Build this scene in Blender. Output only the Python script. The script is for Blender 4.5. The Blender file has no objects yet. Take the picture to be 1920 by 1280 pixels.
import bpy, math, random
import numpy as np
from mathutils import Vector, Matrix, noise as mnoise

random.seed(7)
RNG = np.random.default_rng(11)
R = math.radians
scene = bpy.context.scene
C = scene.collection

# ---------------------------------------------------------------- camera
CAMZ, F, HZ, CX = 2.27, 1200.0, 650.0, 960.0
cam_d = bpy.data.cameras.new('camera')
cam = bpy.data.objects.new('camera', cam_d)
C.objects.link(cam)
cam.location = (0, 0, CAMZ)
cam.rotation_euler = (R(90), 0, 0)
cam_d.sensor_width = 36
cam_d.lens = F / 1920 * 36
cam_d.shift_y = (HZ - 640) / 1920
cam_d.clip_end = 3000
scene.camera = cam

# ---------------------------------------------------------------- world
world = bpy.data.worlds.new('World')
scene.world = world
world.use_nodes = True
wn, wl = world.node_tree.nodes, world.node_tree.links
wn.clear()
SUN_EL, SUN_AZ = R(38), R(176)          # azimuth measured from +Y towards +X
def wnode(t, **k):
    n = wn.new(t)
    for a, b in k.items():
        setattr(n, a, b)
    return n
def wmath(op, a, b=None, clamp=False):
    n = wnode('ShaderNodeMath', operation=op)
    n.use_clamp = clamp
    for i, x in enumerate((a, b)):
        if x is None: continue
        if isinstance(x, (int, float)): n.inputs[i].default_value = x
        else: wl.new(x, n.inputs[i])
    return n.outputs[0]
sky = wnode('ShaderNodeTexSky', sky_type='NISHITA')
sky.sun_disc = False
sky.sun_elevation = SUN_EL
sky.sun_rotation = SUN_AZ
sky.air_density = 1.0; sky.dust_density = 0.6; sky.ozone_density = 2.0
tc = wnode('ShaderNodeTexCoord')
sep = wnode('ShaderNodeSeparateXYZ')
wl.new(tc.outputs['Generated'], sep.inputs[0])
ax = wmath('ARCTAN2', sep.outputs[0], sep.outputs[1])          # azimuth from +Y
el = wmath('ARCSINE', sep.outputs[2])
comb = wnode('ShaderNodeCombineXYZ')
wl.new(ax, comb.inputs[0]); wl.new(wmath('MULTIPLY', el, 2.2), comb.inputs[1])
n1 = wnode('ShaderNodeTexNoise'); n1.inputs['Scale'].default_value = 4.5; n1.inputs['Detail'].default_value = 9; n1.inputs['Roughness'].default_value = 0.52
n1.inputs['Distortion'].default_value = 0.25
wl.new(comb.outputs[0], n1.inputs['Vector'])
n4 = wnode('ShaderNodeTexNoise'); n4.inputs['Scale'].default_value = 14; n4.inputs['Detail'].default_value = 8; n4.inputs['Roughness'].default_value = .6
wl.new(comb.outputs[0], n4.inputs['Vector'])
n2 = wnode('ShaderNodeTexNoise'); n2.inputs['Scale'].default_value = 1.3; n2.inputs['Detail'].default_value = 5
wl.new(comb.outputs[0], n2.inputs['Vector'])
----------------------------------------
> _SET EXERCISE_: Print the material above verbatim, first line through the line containing "scene.camera = cam", both included.

> _WORKED ANSWER_:
Build this scene in Blender. Output only the Python script. The script is for Blender 4.5. The Blender file has no objects yet. Take the picture to be 1920 by 1280 pixels.
import bpy, math, random
import numpy as np
from mathutils import Vector, Matrix, noise as mnoise

random.seed(7)
RNG = np.random.default_rng(11)
R = math.radians
scene = bpy.context.scene
C = scene.collection

# ---------------------------------------------------------------- camera
CAMZ, F, HZ, CX = 2.27, 1200.0, 650.0, 960.0
cam_d = bpy.data.cameras.new('camera')
cam = bpy.data.objects.new('camera', cam_d)
C.objects.link(cam)
cam.location = (0, 0, CAMZ)
cam.rotation_euler = (R(90), 0, 0)
cam_d.sensor_width = 36
cam_d.lens = F / 1920 * 36
cam_d.shift_y = (HZ - 640) / 1920
cam_d.clip_end = 3000
scene.camera = cam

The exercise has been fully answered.